┏━━

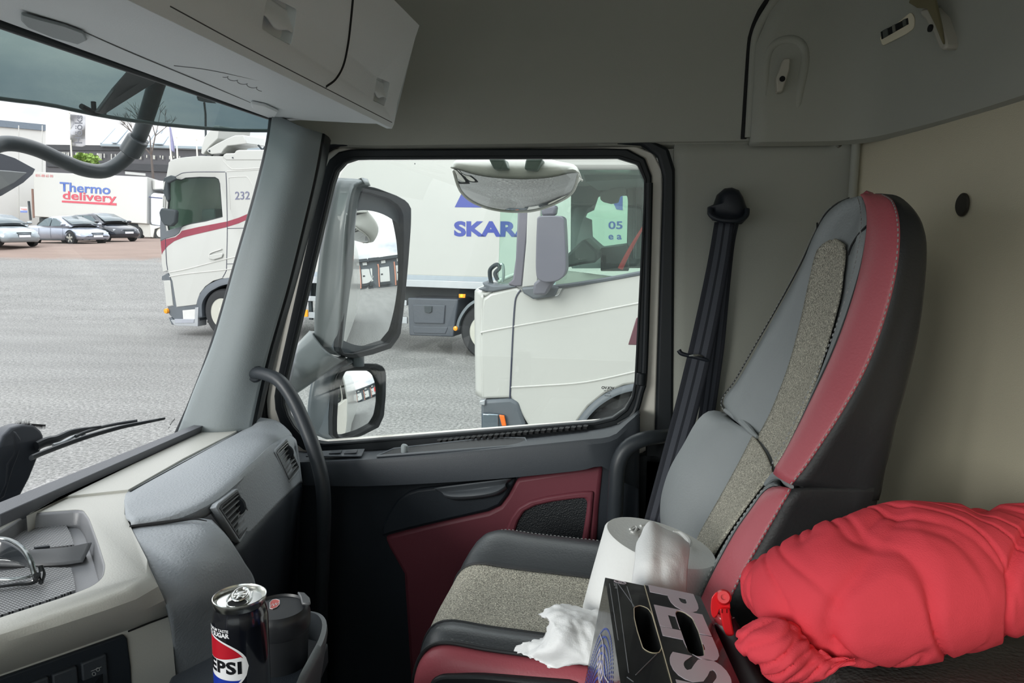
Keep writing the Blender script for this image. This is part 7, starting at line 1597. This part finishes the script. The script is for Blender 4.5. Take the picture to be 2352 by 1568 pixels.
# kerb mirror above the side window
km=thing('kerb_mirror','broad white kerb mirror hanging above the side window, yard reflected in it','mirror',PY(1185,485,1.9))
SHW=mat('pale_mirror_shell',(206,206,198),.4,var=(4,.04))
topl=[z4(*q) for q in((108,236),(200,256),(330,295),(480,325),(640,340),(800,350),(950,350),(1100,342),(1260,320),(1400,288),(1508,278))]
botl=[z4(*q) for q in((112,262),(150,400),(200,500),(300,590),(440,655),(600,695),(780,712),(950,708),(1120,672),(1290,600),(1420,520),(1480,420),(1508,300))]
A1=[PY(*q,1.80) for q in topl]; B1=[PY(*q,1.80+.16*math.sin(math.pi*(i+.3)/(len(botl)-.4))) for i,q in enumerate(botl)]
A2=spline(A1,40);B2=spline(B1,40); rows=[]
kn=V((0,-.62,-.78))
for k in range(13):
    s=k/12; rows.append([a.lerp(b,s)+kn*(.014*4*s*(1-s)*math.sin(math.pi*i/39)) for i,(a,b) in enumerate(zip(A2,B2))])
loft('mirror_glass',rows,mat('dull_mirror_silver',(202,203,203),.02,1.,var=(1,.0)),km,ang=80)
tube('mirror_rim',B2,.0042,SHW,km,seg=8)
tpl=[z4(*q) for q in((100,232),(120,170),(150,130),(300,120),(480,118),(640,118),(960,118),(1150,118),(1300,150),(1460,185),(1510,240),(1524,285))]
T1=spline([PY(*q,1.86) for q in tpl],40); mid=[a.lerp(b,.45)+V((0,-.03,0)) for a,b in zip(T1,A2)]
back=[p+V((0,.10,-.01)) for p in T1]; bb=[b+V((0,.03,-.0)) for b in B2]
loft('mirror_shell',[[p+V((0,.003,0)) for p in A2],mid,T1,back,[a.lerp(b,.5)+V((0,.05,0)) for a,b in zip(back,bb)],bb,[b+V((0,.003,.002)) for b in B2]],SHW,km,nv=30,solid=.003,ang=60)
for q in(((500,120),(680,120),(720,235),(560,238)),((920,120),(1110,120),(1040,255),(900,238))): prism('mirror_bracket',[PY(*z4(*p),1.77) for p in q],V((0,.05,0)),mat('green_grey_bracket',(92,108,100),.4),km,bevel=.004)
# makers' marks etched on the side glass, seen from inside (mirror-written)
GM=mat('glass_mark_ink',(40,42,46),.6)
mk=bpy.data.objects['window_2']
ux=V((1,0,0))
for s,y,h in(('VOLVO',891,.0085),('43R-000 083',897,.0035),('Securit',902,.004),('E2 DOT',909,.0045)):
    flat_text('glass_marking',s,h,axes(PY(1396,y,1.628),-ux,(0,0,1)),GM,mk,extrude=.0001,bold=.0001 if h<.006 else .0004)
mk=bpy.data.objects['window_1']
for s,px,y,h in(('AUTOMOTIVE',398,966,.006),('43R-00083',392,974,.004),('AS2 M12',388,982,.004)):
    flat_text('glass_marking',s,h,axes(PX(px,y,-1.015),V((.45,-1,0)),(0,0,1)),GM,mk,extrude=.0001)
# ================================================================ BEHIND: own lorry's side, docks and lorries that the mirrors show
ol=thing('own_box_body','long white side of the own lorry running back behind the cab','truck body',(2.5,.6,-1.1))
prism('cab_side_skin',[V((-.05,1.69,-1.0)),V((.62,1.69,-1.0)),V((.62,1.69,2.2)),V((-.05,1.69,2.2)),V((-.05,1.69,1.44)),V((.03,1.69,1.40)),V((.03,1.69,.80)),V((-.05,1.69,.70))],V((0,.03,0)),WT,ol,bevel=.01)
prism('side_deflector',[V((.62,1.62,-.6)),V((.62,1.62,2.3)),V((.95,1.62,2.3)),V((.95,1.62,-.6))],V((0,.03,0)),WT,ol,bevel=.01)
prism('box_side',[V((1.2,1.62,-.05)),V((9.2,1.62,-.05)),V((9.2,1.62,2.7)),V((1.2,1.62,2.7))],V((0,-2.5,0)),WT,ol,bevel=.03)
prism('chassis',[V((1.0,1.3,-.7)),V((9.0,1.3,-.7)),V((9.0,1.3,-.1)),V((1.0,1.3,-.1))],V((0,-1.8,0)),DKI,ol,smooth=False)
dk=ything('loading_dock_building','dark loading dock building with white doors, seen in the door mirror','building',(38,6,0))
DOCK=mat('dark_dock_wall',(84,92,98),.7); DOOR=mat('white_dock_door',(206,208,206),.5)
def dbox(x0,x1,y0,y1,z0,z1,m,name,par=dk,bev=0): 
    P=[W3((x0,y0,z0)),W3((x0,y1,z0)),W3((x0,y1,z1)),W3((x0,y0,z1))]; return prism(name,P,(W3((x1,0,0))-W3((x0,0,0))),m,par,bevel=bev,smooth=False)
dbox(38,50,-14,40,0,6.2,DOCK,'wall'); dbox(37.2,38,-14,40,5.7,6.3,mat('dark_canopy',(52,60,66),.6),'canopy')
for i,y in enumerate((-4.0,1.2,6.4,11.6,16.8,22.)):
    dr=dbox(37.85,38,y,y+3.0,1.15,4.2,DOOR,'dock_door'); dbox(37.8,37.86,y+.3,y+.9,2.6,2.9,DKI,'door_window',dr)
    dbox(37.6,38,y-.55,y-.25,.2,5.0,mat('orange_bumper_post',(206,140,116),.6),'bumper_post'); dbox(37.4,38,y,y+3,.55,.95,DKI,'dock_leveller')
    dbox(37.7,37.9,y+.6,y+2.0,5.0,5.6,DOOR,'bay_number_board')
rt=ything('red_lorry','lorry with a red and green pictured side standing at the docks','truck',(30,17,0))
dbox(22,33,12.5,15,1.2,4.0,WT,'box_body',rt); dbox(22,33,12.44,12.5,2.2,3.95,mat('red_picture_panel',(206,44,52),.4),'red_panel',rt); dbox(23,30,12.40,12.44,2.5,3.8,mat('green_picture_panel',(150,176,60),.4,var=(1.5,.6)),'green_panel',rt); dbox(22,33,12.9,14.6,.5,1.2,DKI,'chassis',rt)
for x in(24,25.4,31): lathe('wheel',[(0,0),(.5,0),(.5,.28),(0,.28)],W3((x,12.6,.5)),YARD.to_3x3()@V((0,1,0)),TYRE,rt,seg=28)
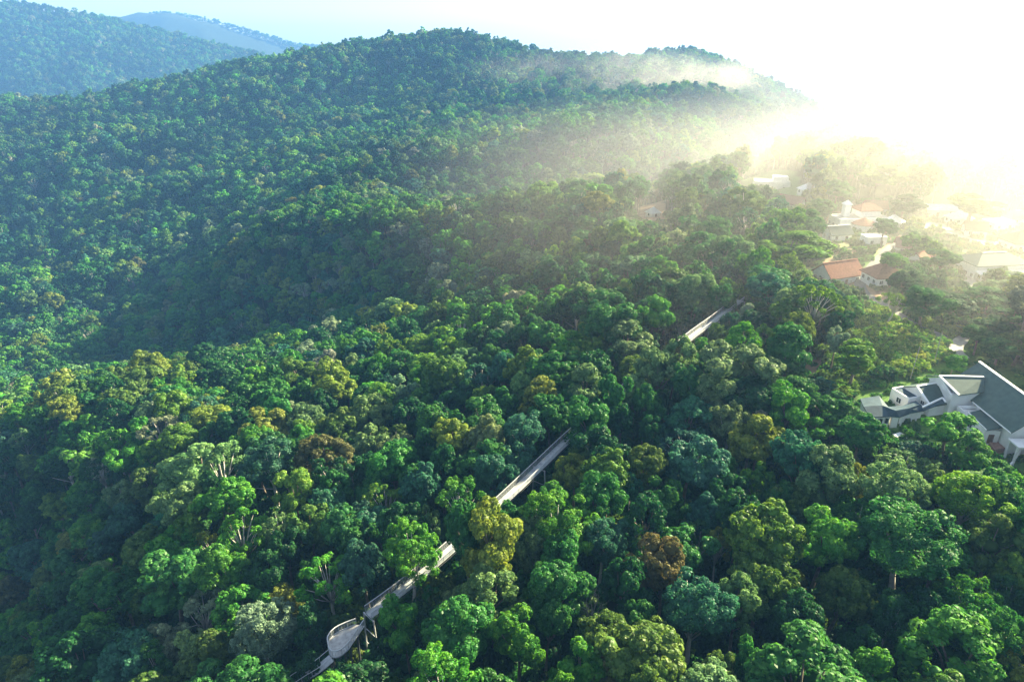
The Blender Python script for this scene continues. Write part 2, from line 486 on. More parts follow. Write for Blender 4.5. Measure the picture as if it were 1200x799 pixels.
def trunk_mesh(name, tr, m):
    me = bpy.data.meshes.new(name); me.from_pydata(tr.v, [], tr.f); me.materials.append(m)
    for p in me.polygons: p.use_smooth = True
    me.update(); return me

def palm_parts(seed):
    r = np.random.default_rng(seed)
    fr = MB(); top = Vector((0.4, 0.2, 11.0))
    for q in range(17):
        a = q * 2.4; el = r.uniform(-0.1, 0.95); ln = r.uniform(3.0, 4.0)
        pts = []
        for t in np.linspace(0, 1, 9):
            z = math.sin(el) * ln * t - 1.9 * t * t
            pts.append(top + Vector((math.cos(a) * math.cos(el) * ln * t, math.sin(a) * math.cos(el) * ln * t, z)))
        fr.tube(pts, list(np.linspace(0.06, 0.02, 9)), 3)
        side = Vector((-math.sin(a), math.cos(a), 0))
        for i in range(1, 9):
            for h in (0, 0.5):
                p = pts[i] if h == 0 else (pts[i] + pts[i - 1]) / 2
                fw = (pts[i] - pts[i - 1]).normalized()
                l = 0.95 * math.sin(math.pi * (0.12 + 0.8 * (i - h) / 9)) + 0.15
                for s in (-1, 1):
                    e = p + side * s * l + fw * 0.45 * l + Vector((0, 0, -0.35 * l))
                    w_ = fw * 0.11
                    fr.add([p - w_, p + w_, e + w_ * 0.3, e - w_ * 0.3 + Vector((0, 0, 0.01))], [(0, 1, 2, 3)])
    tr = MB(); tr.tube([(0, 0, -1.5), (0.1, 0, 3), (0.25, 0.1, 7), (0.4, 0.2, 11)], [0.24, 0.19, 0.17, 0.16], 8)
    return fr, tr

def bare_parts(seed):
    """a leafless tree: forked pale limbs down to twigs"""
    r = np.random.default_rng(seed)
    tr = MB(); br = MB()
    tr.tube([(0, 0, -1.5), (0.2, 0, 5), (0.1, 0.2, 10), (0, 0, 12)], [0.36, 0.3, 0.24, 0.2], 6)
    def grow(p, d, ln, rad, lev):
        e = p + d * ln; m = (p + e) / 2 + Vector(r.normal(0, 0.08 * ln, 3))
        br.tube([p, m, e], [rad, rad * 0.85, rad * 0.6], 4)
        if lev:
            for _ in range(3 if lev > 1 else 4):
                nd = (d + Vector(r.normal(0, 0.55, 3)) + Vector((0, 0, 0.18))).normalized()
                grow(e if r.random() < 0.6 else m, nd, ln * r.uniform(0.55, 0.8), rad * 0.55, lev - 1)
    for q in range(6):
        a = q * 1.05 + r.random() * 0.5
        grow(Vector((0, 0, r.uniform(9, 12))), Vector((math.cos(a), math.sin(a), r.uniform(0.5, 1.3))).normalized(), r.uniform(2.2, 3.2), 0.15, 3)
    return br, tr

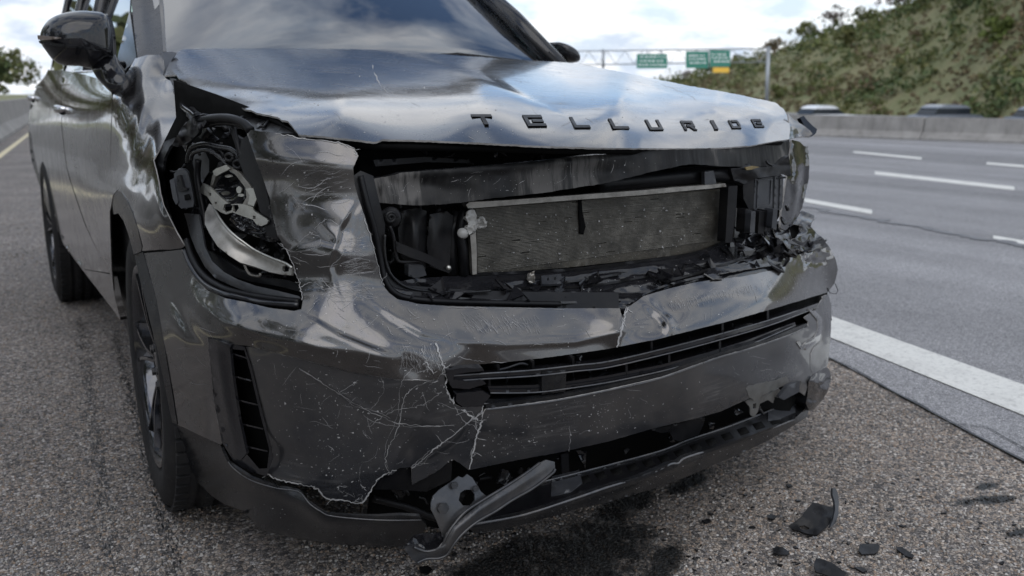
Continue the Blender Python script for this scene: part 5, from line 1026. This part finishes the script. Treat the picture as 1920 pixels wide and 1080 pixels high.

┗━━

## What this task involves:
Go through the records above and copy every line with the word "Python".

## Solved problem:
The Blender Python script for this scene continues. Write part 2, from line 486 on. More parts follow. Write for Blender 4.5. Measure the picture as if it were 1200x799 pixels.
Continue the Blender Python script for this scene: part 5, from line 1026. This part finishes the script. Treat the picture as 1920 pixels wide and 1080 pixels high.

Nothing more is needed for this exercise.